Le décryptage éco. Ordonnances pour réformer le code du travail : fausses querelles et vraies questions
Petites manifestations, propos vengeurs à l’extrême droite et à l’extrême gauche, et même tribune martiale de la CFDT : le front social est-il déjà en train de se rallumer ?
C’est une première, une de plus, dans l’histoire de la Ve République. Le président vient tout juste d’être élu, la passation de pouvoir n’a pas encore eu lieu, on ne connaît même pas encore le nom du Premier ministre, ni même les contours de la prochaine majorité parlementaire, que déjà certains sonnent l’alarme, ou prennent des positions, comme à la veille d’un nouvel embrasement social national. Comme si chacun cherchait d’emblée à se placer avant un remake social du printemps dernier sur la loi El Khomri.
De quoi s’agit-il ? D’un projet annoncé par le candidat Emmanuel Macron d’une réforme du Code du travail en trois ordonnances. La première ordonnance doit concerner ce qu’on appelle l’inversion de la hiérarchie des normes. En clair, les entreprises pourront négocier sur presque tous les sujets, y compris les salaires, mais à une condition : obtenir un accord majoritaire des salariés, c’est à dire signé par des organisations syndicales représentatives, totalisant non pas 30 mais 50% des voix dans l’entreprise. Point très important : ceci n’est pas une transformation unilatérale du code du travail puisque les syndicats décideront ou non de s’en saisir. C’est un sacré verrou.
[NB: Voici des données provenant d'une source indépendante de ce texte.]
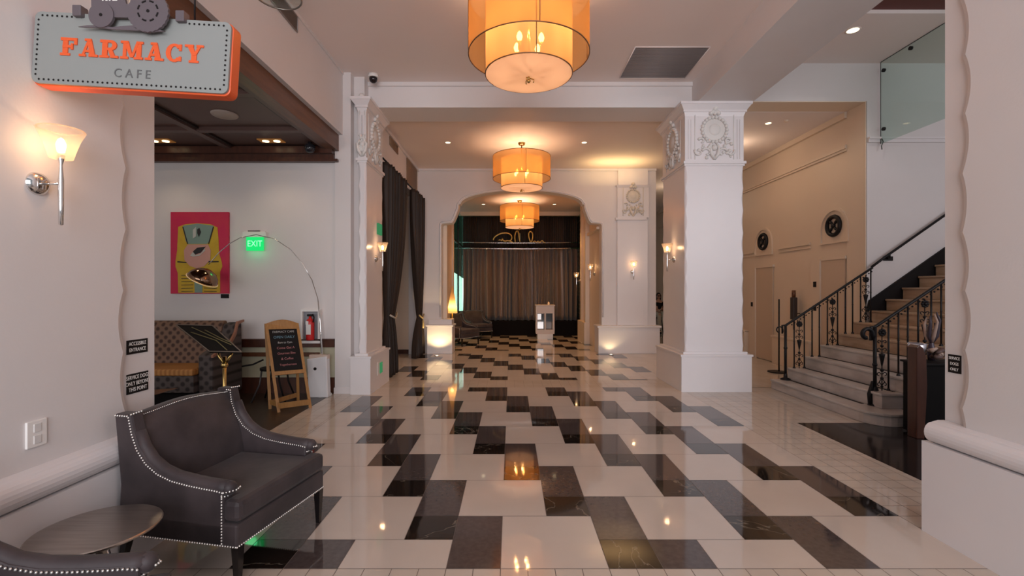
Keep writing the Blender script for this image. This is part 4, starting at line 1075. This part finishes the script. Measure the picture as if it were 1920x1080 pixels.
def armchair():
    t = thing('armchair', 'x', 'armchair', (0, 0, 0), 0, 'charcoal velvet club chairs with nailhead trim')
    W2 = .385; zb = .225
    curve = [(-.675, .885), (-.655, .80), (-.62, .715), (-.565, .645), (-.49, .595), (-.40, .565), (-.30, .55), (-.20, .54), (-.13, .535)]
    for sg in (-1, 1):
        m = MB(); pts = [(-.765, zb), (-.745, .50), (-.785, .885)] + curve + [(-.10, .53), (-.095, .50), (-.095, zb)]
        m.prism(pts, (0, sg * W2, 0), (1, 0, 0), (0, 0, 1), (0, -sg, 0), .075); obj('side_arm', m, VELVET, t, False, bevel=.012)
        # rolled front of the arm
        m = MB(); m.tube([(x, sg * (W2 - .035), z - .012) for x, z in curve[1:]] + [(-.085, sg * (W2 - .035), .52)], [.03, .032, .034, .035, .036, .037, .037, .038, .038], 10)
        m.ball((-.085, sg * (W2 - .035), .52), .038, 12, 8); obj('arm_roll', m, VELVET, t, False)
    # back: serpentine top
    m = MB()

    def top(y): return   .872 + .014 * math.cos(y / (W2) * PI)
    n = 24; vs = []
    for k in range(n + 1):
        y = -W2 + .06 + (2 * W2 - .12) * k / n; zt = top(y) + .0; bulge = .03 * math.cos(y / W2 * PI / 2)
        vs += [(-.77, y, zb), (-.785, y, zt - .01), (-.76, y, zt + .006), (-.70, y, zt), (-.665 + bulge, y, zt - .08), (-.60 + bulge, y, .60), (-.56 + bulge, y, .40), (-.56, y, zb)]
    m.add(vs, [(k * 8 + j, k * 8 + (j + 1) % 8, (k + 1) * 8 + (j + 1) % 8, (k + 1) * 8 + j) for k in range(n) for j in range(8)] + [tuple(range(7, -1, -1)), tuple(n * 8 + j for j in range(8))], True)
    obj('backrest', m, VELVET, t, False)
    m = MB(); m.box(-.72, -.01, -W2, W2, zb, .345); obj('seat_rail', m, VELVET, t, False, bevel=.012)
    m = MB(); m.prism([(-.62, -W2 + .075), (-.105, -W2 + .075), (-.105, -W2 + .005), (-.0, -W2 + .005), (.0, W2 - .005), (-.105, W2 - .005), (-.105, W2 - .075), (-.62, W2 - .075)], (0, 0, .35), (1, 0, 0), (0, 1, 0), (0, 0, 1), .115)
    obj('seat_cushion', m, VELVET, t, False, bevel=.028)
    for sx, sy in ((-.03, -1), (-.03, 1), (-.72, -1), (-.72, 1)):
        m = MB(); x0 = sx - .0; a = .022; b = .012; yc = sy * (W2 - .03); dx = -.06 if sx < -.5 else .0
        m.add([(x0 - b + dx, yc - b, 0), (x0 + b + dx, yc - b, 0), (x0 + b + dx, yc + b, 0), (x0 - b + dx, yc + b, 0), (x0 - a, yc - a, zb), (x0 + a, yc - a, zb), (x0 + a, yc + a, zb), (x0 - a, yc + a, zb)],
              [(3, 2, 1, 0), (4, 5, 6, 7), (0, 1, 5, 4), (1, 2, 6, 5), (2, 3, 7, 6), (3, 0, 4, 7)])
        obj('leg', m, LEGW, t, False)

    def nails(mb, pts, step=.0155, r=.0056):
        pts = [Vector(p) for p in pts]; carry = 0
        for a, b in zip(pts, pts[1:]):
            L = (b - a).length; d = carry
            while d < L: mb.ball(a.lerp(b, d / L), r, 6, 4); d += step
            carry = d - L
    m = MB()
    for sg in (-1, 1):
        y = sg * (W2 + .001)
        nails(m, [(-.775, y, .875), (-.69, y, .875)] + [(x - .012, y, z - .022) for x, z in curve[1:]] + [(-.09, y, .505)])
        yi = sg * (W2 - .080)
        if sg > 0: nails(m, [(-.70, yi, .875), (-.672, yi, .875)] + [(x - .006, yi, z - .010) for x, z in curve[1:]] + [(-.09, yi, .515)])
        nails(m, [(-.10, y, .49), (-.10, y, zb + .015)]); nails(m, [(-.76, y, zb + .006), (-.012, y, zb + .006)])
        # around the arm's front roll
        nails(m, [(-.09, y, .507), (-.06, sg * (W2 - .01), .512), (-.04, sg * (W2 - .035), .514), (-.045, sg * (W2 - .065), .518)])
        nails(m, [(-.10, y, .482), (-.094 + .008, sg * (W2 - .03), .482), (-.086, sg * (W2 - .075), .486)])
        yi = sg * (W2 - .03)
        nails(m, [(x + .004, sg * (W2 + .0), z + .0) for x, z in curve[0:1]] + [(curve[0][0], sg * (W2 - .07), .889)])
    nails(m, [(-.008, -W2 + .0, zb + .006), (-.008, W2, zb + .006)])
    nails(m, [(-.695, -W2 + .07 + (2 * W2 - .14) * k / 16, top(-W2 + .07 + (2 * W2 - .14) * k / 16) + .001) for k in range(17)], .0115, .0038)
    obj('nailhead_trim', m, NAIL, t, False)
    return t


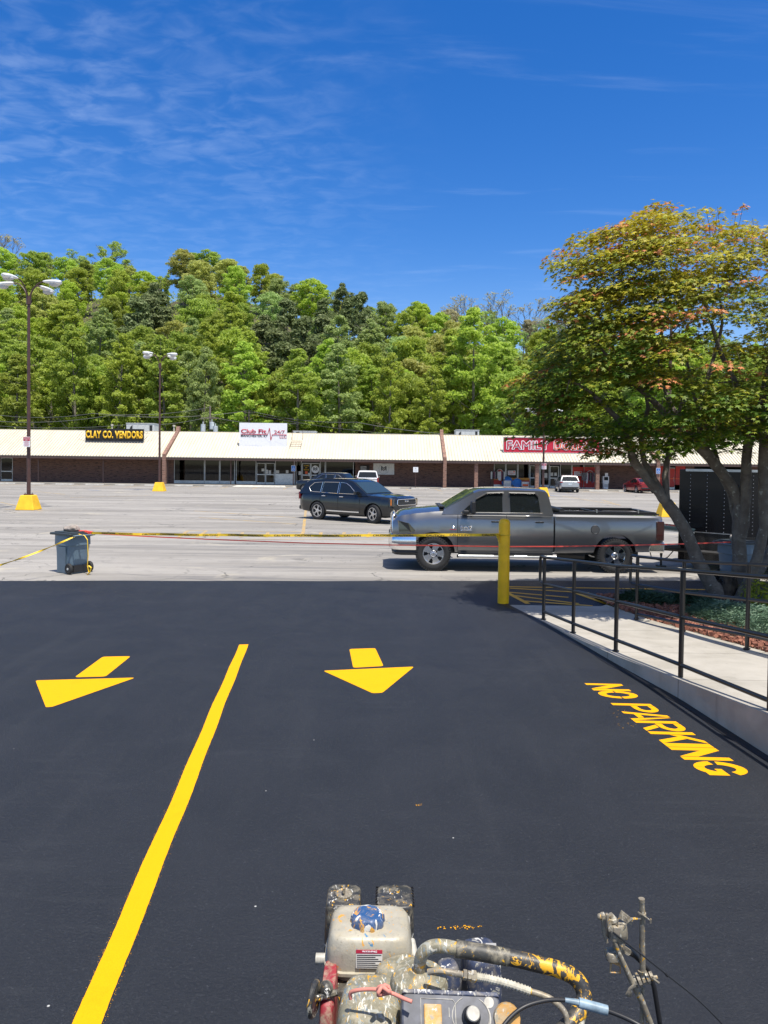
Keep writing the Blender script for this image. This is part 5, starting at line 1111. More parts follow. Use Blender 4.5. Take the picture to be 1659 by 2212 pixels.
# chrome bumpers, grille, lights
b = MB(); P0 = TL / 2
pl = [(-.98, .62), (-.98, .22), (-.90, .08), (-.6, .0), (.6, .0), (.90, .08), (.98, .22), (.98, .62)]
def bump(b, pl, z0, z1, th=.09, bulge=.03):
    n = len(pl); lv = [(z0, -.0), (z0 + .03, bulge), ((z0 + z1) / 2, bulge + .015), (z1 - .03, bulge), (z1, -.0)]; vs = []
    for z, g in lv:
        for y, d in pl: vs.append((P0 - d + g * (1 if abs(y) < .95 else .3), y * (1 + .02 * (g > .0)), z))
    for z, g in lv[::-1]:
        for y, d in pl: vs.append((P0 - d - th, y * .93, z))
    m = 10
    fs = [(i * n + k, (i + 1) * n + k, (i + 1) * n + k + 1, i * n + k + 1) for i in range(m - 1) for k in range(n - 1)] + [((m - 1) * n + k, k, k + 1, (m - 1) * n + k + 1) for k in range(n - 1)] + [tuple(i * n for i in range(m)), tuple(i * n + n - 1 for i in reversed(range(m)))]
    b.add(vs, fs)
bump(b, pl, .50, .86); ob = b.build('front_bumper', 'chrome', tk, smooth=40)
b = MB(); bump(b, [(y * .96, d + .05) for y, d in pl], .37, .50, .09, .0); b.build('air_dam', 'plastic_black', tk, smooth=40)
b = MB(); b.box((P0 - .10, 0, 1.1), (.10, 1.30, .40)); b.build('grille', 'plastic_black', tk, bevel=.03)
b = MB(); b.tube([(P0 - .045, -.66, .90), (P0 - .05, -.66, 1.26), (P0 - .09, -.60, 1.32), (P0 - .09, .60, 1.32), (P0 - .05, .66, 1.26), (P0 - .045, .66, .90), (P0 - .045, 0, .88), (P0 - .045, -.66, .90)], .035, 8); b.box((P0 - .045, 0, 1.08), (.05, 1.28, .05)); b.box((P0 - .045, 0, 1.08), (.05, .05, .4))
for k in range(9): b.box((P0 - .05, -.56 + .14 * k, 1.08), (.02, .012, .36))
b.build('grille_frame', 'chrome', tk, smooth=40)
for s in (-1, 1):
    pts3 = [(.105, .70, 1.20), (.20, .905, 1.19), (.42, .975, 1.14), (.585, .992, .965), (.50, .99, .92), (.22, .93, .90), (.12, .76, .93)]
    b = MB(); o_ = [(P0 - d + .008, s * (y + .016), z) for d, y, z in pts3]; i_ = [(P0 - d - .06, s * (y - .08), z) for d, y, z in pts3]; n = 7
    fo = [(0, 1, 5, 6), (1, 2, 4, 5), (2, 3, 4)] + [(k, (k + 1) % n, n + (k + 1) % n, n + k) for k in range(n)]
    b.add(o_ + i_, fo); b.build('headlight', 'lens', tk)
    b = MB(); b.box((P0 - 6.50, s * .93, 1.02), (.06, .12, .46)); b.box((P0 - 6.42, s * .992, 1.02), (.17, .03, .46)); b.build('taillight', 'dark_lens', tk, bevel=.015)
b = MB(); b.box((P0 - 6.50, 0, .62), (.14, 1.86, .26)); b.box((P0 - 6.36, .96, .62), (.38, .06, .22)); b.box((P0 - 6.36, -.96, .62), (.38, .06, .22)); b.build('rear_bumper', 'chrome', tk, bevel=.04)
MB().box((P0 - 6.49, 0, .98), (.05, 1.62, .60)).build('tailgate', 'truck_grey', tk, bevel=.02)
for s in (-1, 1):
    b = MB(); b.tube([(P0 - 1.62, s * 1.05, .375), (P0 - 3.95, s * 1.05, .375)], .038, 8); b.build('side_step', 'alu', tk, smooth=50)
    MB().box((P0 - 2.7, s * 1.03, .408), (.5, .1, .02)).box((P0 - 3.45, s * 1.03, .408), (.4, .1, .02)).box((P0 - 2.75, s * .93, .36), (2.3, .12, .06)).build('step_pad', 'plastic_black', tk)
    MB().box((P0 - 2.75, s * .985, .44), (2.26, .05, .07)).build('rocker', 'plastic_black', tk, bevel=.01)
    b = MB(); b.box((P0 - 1.93, s * 1.24, 1.545), (.11, .22, .30)); m_ = b.build('mirror', 'plastic_black', tk, bevel=.03); MB().box((P0 - 1.78, s * 1.10, 1.43), (.14, .24, .08)).build('mirror_arm', 'plastic_black', m_, bevel=.02)
    b = MB(); b.box((P0 - 5.2, s * .84, 1.405), (2.48, .05, .035)); b.build('tonneau_rail', 'plastic_black', tk)
    # arch lips
    MB().lathe([(.001, 0), (.095, 0), (.1, -.008), (.001, -.008)], 24, Matrix.Translation((P0 - 4.88, s * 1.006, 1.04)) @ Matrix.Rotation(-s * pi / 2, 4, 'X')).build('fuel_door', 'truck_grey', tk)
    MB().tube([(P0 - 4.88 + .1 * cos(a * pi / 12), s * 1.004, 1.04 + .1 * sin(a * pi / 12)) for a in range(25)], .005, 4).build('fuel_door_gap', 'plastic_black', tk)
b = MB(); b.tube([(P0 - 4.12, -.8, 1.46), (P0 - 4.12, .8, 1.46)], .07, 10); b.box((P0 - 5.2, -.82, 1.445), (2.3, .06, .05)); b.box((P0 - 5.2, .82, 1.445), (2.3, .06, .05)); b.box((P0 - 6.35, 0, 1.43), (.12, 1.6, .05)); b.box((P0 - 5.0, 0, 1.43), (.06, 1.6, .04)); b.build('rolled_bed_cover', 'plastic_black', tk, bevel=.01)
b = MB(); 
for xd in (4.95, 5.95): b.box((P0 - xd, .82, 1.475), (.03, .07, .08))
b.build('cover_clamp', 'steel', tk)
b = MB(); b.box((P0 - 3.5, 0, .48), (5.2, .9, .22)); b.tube([(P0 - 1.03, -.8, .40), (P0 - 1.03, .8, .40)], .07, 8); b.tube([(P0 - 5.37, -.8, .40), (P0 - 5.37, .8, .40)], .09, 8); b.ball((P0 - 5.37, 0, .38), .17, 10, 8); b.tube([(P0 - 4.1, .45, .38), (P0 - 4.75, .55, .36)], .12, 10); b.box((P0 - 6.6, 0, .50), (.2, .3, .06)); b.build('chassis', 'plastic_black', tk)
MB().box((P0 - 2.35, 0, 1.25), (2.9, 1.75, .25)).build('floor_pan', 'plastic_black', tk)
def badge(txt, d, z, w, h, mat='chrome', bold=.04):
    for s in (1,):      # left flank faces the camera: heading is -X, so text runs towards the tail
        o = text_mesh(txt, mat, 'badge', (P0 - d, s * 1.003, z), (-1, 0, 0), (0, 0, 1), w, h, .01, bold=bold); o.parent = tk
badge('RAM', 1.66, 1.035, .28, .065); badge('2500', 1.66, .975, .28, .055); badge('6', 1.46, 1.02, .07, .07)
o = MB().box((P0 - 1.49, 1.006, 1.0), (.16, .008, .012)).build('badge', 'sign_crimson', tk)
b = MB(); b.tube([(P0 - 1.30, .55, 1.53), (P0 - 1.42, .2, 1.58)], .01, 5); b.tube([(P0 - 1.30, -.45, 1.53), (P0 - 1.42, -.7, 1.57)], .01, 5); b.box((P0 - 1.24, 0, 1.525), (.12, 1.5, .03)); b.build('wiper', 'plastic_black', tk)
# ---- a generic car built from a table
def make_car(label, cat, loc, rz, sp, scale=1.0):
    t = empty('parked_car', loc, rz); t.scale = (scale,) * 3; tag(t, label, cat); L_, Wd = sp['L'], sp['W']; q = L_ / 2
    car_body('body', L_, sp['st'], sp['paint'], t, sp['wx'], sp['r']); wg = cabin(L_, sp['prof'], sp['wb'], sp['belt'], sp['k'], sp['paint'], t)
    for pl_ in sp['win']: side_window(L_, pl_, wg, t, 'car_glass', sp.get('trim'))
    slab_between(L_, sp['prof'][sp['ws'][0]], sp['prof'][sp['ws'][1]], wg, .06, t, 'windscreen', 'tint_glass', .08, .96); slab_between(L_, sp['prof'][sp['rw'][0]], sp['prof'][sp['rw'][1]], wg, .10, t, 'rear_window', 'car_glass', .08, .88)
    wheels_for(t, L_, Wd, sp['wx'], sp['r'], sp['rim'], .23, sp.get('sp', 5), 2, sp.get('steer', 0)); mirrors(t, q - sp['mx'], Wd - .08, sp['belt'] + .10, sp['paint'])
    seams(t, L_, Wd - .003, sp['seam'], sp['st'][3][1] + .15, sp['belt'] - .12, sp['hand'], sp.get('hmat', sp['paint']))
    b = MB(); b.box((0, 0, sp['st'][3][1] + .02), (L_ * .8, Wd * 1.4, .12)); b.build('underbody', 'plastic_black', t)
    tl = sp['tail']; lights(t, [((-q + tl[0], Wd - tl[1], tl[2]), (tl[3], tl[4], tl[5]))], 'taillight', 'tail_red')
    MB().box((-q - .005 + sp.get('pd', 0), 0, sp['plz']), (.02, .32, .16)).build('number_plate', 'plate', t); b = MB(); b.box((-q + .06, 0, .48), (.16, Wd * 1.7, .16)); b.build('rear_bumper', 'plastic_black', t, bevel=.04)
    return t, wg
suv = dict(L=5.0, W=.99, paint='suv_slate', r=.385, rim=.255, wx=(.95, 3.87), wb=.95, belt=1.10, k=.30, steer=-.22,
    st=[(0, .42, .86, .90, .70), (.06, .32, .98, 1.03, .86), (.2, .28, 1.03, 1.10, .94), (.55, .27, 1.05, 1.15, .98), (1.2, .26, 1.08, 1.18, .99), (1.5, .26, 1.09, 1.16, .99), (2.5, .26, 1.10, 1.13, .99), (4.2, .28, 1.11, 1.13, .985), (4.75, .34, 1.11, 1.13, .95), (4.93, .42, 1.08, 1.12, .88), (5.0, .5, 1.02, 1.08, .80)],
    prof=[(1.20, 1.08), (1.28, 1.15), (2.02, 1.63), (2.2, 1.70), (2.6, 1.745), (3.4, 1.755), (4.2, 1.72), (4.5, 1.68), (4.62, 1.62), (4.90, 1.15), (4.92, 1.08)], ws=(1, 2), rw=(9, 8),
    win=[[(1.80, 1.15), (2.20, 1.46), (2.42, 1.57), (2.72, 1.60), (2.72, 1.15)], [(2.80, 1.15), (2.80, 1.605), (3.62, 1.60), (3.66, 1.17)], [(3.74, 1.175), (3.70, 1.595), (4.15, 1.56), (4.40, 1.36), (4.26, 1.19)]], trim=.012, mx=1.75, seam=(1.62, 2.75, 3.72), hand=((2.55, 1.02), (3.5, 1.03)), hmat='chrome', tail=(.06, .13, 1.0, .10, .10, .30), plz=.85)
pr_, pf_ = Vector(G(688.7, 1122.2).xy), Vector(G(808.6, 1130.8).xy); fwd = (pf_ - pr_).normalized(); axle = (pf_ - pr_).length; k_ = axle / 2.92
ang = atan2(fwd.y, fwd.x); rgt = Vector((fwd.y, -fwd.x)); mid = (pr_ + pf_) / 2 - rgt * .90; mid += fwd * ((3.87 + .95) / 2 - 2.5) * -1.0 * -1
t, wg_ = make_car('dark slate three-row SUV seen from its front right side', 'SUV', (mid.x, mid.y, 0), ang, suv, k_)
q = 2.5
b = MB(); b.box((q - .03, 0, .86), (.10, 1.30, .24)); b.build('grille', 'plastic_black', t, bevel=.03); b = MB(); b.tube([(q + .03, -.66, .96), (q + .035, -.68, .80), (q + .03, -.60, .75), (q + .03, .60, .75), (q + .035, .68, .80), (q + .03, .66, .96), (q + .03, .6, .985), (q + .03, -.6, .985), (q + .03, -.66, .96)], .018, 6); b.build('grille_frame', 'chrome', t, smooth=50)
o = text_mesh('KIA', 'chrome', 'badge', (q + .03, -.14, .87), (0, 1, 0), (0, 0, 1), .28, .075, .01, bold=.03); o.parent = t
b = MB(); b.box((q - .02, 0, .50), (.12, 1.5, .16)); b.build('lower_grille', 'plastic_black', t, bevel=.03); o = text_mesh('TELLURIDE', 'chrome', 'badge', (q - .10, -.5, 1.045), (0, 1, 0), (-.35, 0, .9), 1.0, .035, .004); o.parent = t
lights(t, [((q - .12, .82, .86), (.16, .16, .30))], 'headlight', 'lens'); lights(t, [((q - .115, .905, .87), (.06, .02, .24))], 'turn_signal', 'amber', .01)
b = MB()
for s in (-1, 1): b.box((.02, s * 1.0, .42), (1.7, .02, .045))
b.build('side_trim', 'chrome', t); b = MB()
for s in (-1, 1): b.tube([(.9 - .35, s * .70, 1.735), (-1.7, s * .70, 1.745)], .018, 6)
b.build('roof_rail', 'plastic_black', t)
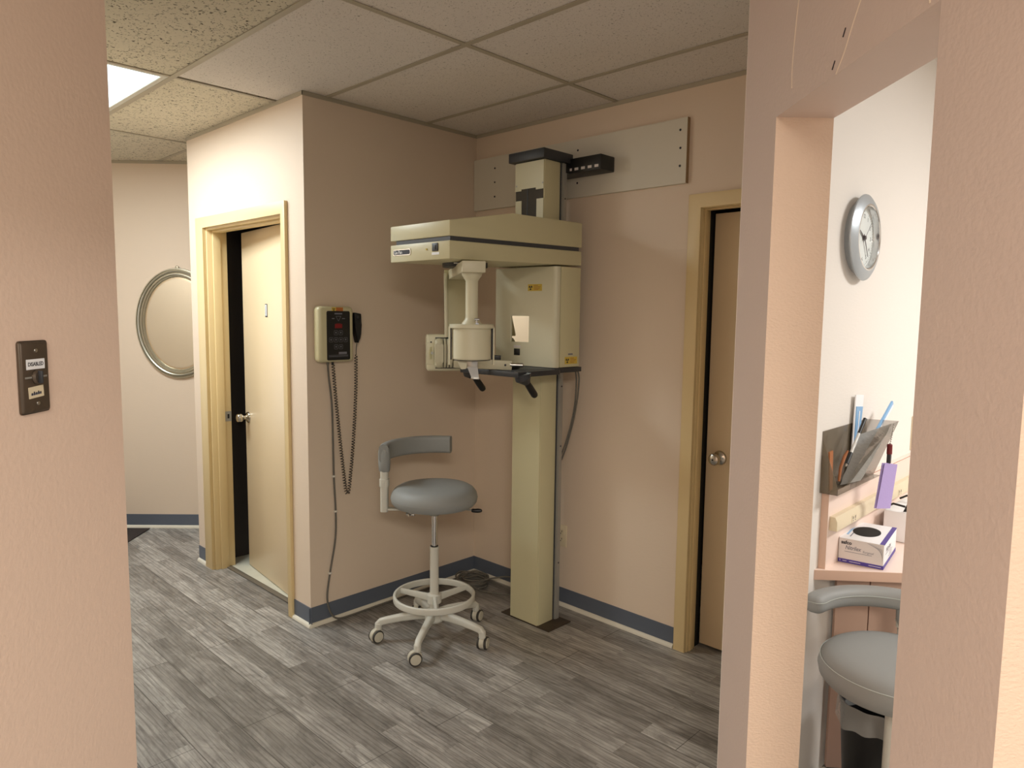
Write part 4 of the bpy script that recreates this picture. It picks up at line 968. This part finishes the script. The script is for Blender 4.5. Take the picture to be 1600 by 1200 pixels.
# hanging tag
ht = thing('key_tag', (2.325, .835, 1.09), 'lavender paper tag hanging on a bead chain from the pocket', 'tag')
a = MB(); T = face((2.328, .828, .988), (.80, -.60, 0)) @ Matrix.Rotation(math.radians(-4), 4, 'Z')
a.prism([(-.029, -.076), (.025, -.074), (.031, .078), (-.019, .082)], 0, .0012, M['violet'], T @ Matrix.Rotation(math.radians(3), 4, 'Y')); a.prism([(-.032, -.077), (.022, -.075), (.027, .076), (-.024, .080)], -.006, -.0048, M['violet'], T); a.build('paper_tag', ht)
a = MB(); a.cyl((2.328, .836, 1.098), (2.328, .834, 1.133), .0085, M['maroon'], bev=.002); tag(a.build('bead', ht), 'maroon bead')
a = MB(); a.box(2.322, 2.334, .829, .841, 1.068, 1.100, M['dark'], bev=.001); a.build('clip', ht)
a = MB()
for k in range(10): a.sphere((2.329+.001*k*.3, .836+.002*k, 1.136+.0068*k), .0028, M['steel'], seg=8)
a.build('bead_chain', ht)

# second stool and bin in the side room
make_stool((2.507, .389, 0), math.radians(100), 'short grey vinyl stool seen through the passage below the worktop', (7, 79, 151, 223, 295), .612, .690, .060, 75, ring=False, seam='piping', arc0=-22)
BX, BY = 2.421, .570
bn = thing('waste_bin', (BX, BY, 0), 'black waste bin with clear liner under the worktop', 'bin')
a = MB(); a.lathe([(0, .002), (.085, .002), (.088, .008), (.112, .355), (.115, .358), (.115, .366), (.110, .366), (.086, .012), (0, .010)], M['black'], Matrix.Translation((BX, BY, 0)), 40); a.build('bucket', bn)
a = MB(); b2 = bmesh.new(); n = 72; R = []
for r_, z, am in ((.104, .30, .001), (.112, .369, .001), (.117, .374, .002), (.119, .352, .003), (.120, .325, .004), (.121, .300, .006)):
    R.append([b2.verts.new(((r_+am*math.sin(11*2*PI*k/n)*.5)*math.cos(2*PI*k/n), (r_+am*math.sin(11*2*PI*k/n)*.5)*math.sin(2*PI*k/n), z+am*1.5*math.sin(4*2*PI*k/n+1)+am*.7*math.sin(9*2*PI*k/n))) for k in range(n)])
for A, Bq in zip(R, R[1:]):
    for k in range(n): b2.faces.new((A[k], A[(k+1) % n], Bq[(k+1) % n], Bq[k]))
a._merge(b2, M['liner'], Matrix.Translation((BX, BY, 0))); tag(a.build('bin_liner', bn), 'clear plastic liner folded over the rim')

# scratches above the passage
for u0, z0, u1, z1 in ((.552, 2.092, .561, 2.106), (.513, 2.044, .523, 2.058)):
    screct(onright(u0, z0), onright(u1, z1), .0011, M['ink'], 'staple_mark')
for pts in (((.529, 2.031), (.56, 2.062), (.585, 2.098), (.618, 2.14), (.66, 2.20)), ((.312, 2.07), (.309, 2.12), (.318, 2.20), (.335, 2.30)), ((.835, 2.036), (.833, 2.08), (.84, 2.16))):
    a = MB(); a.tube(bez([onright(u, z, -.0007) for u, z in pts], 5), .0022, M['paint'], 6); a.build('plaster_ridge', wr)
Le deuxième projet d’ordonnance concerne la fusion des institutions représentatives du personne. Cela peut paraître compliqué, mais c’est très simple et ce n’est pas le sujet le plus sensible. Il s’agit surtout d’une simplification : une seule instance représentative du personnel, à la fois pour le comité d’entreprise, le comité d’hygiène et sécurité, et les délégués du personnel. C’est une possibilité, déjà ouverte depuis 2015, elle serait désormais généralisée.
Le sujet de la troisième ordonnance est lui, plus sensible, c’est le plafonnement des dommages et intérêts accordés par les prud’hommes en cas de licenciement sans cause réelle et sérieuse. C’est un projet qui était déjà présent dans la loi Macron, remis dans la loi El Khomri et que le Manuel Valls avait finalement retiré sous la pression des syndicats.
49.3 et ordonnances : plus que des nuances
Sur tout ces sujets, les débats, les rapports, les consultations ont été multiples au point qu’on pourrait faire la cartographie précise et complexe des points d’accords et de désaccords pour chacun des partenaires sociaux.
Mais ce qui inquiète davantage, c’est la méthode des ordonnances. Et là encore il y a beaucoup de confusion. Beaucoup confondent plus ou moins volontairement la mécanique des ordonnances et le 49.3, cet article de la Constitution qui permet un vote bloqué et qui s’apparente donc, lui, à un passage en force du gouvernement. Le 49.3 que Manuel Valls avait utilisé, contre le souhait d’Emmanuel Macron, pour faire passer sa loi, et dans le cas aussi de la loi travail El Khomri.
Mais une ordonnance n’est pas un vote bloqué : elle accélère le tempo, mais elle ne contourne nullement le Parlement : les députés sont même consultés deux fois et, surtout, ils votent deux fois. D’abord sur le projet d’une loi d’habilitation, qui permet au gouvernement d’utiliser cette méthode, puis une seconde fois à la fin du processus pour que le contenu des ordonnances devienne des lois. Autant d’occasion de discuter, de donner son avis et d’amender si besoin était.
Un test sur l'efficacité en politique
Chacun, bien sûr, peut et doit se faire son opinion sur chacun des points, et notamment sur leur impact réel. Mais la question que posent ces réformes est celle de l’efficacité du politique, une question centrale, qui est cœur de la défiance que beaucoup de Français manifestent aujourd’hui.
Emmanuel Macron sait qu’il est très attendu sur cette question de l’efficacité. Cette affaire sera donc un test : voilà des sujets qui sont sur la table depuis très longtemps, sur lesquels il y a déjà eu des milliers d’heures de consultations et de rapports, où chacun a pu s’exprimer. Si le politique ne peut pas trancher et avancer, au lendemain d’une élection présidentielle et la constitution d’une nouvelle majorité, alors c’est la question de l’efficacité de nos démocraties qui sera en question.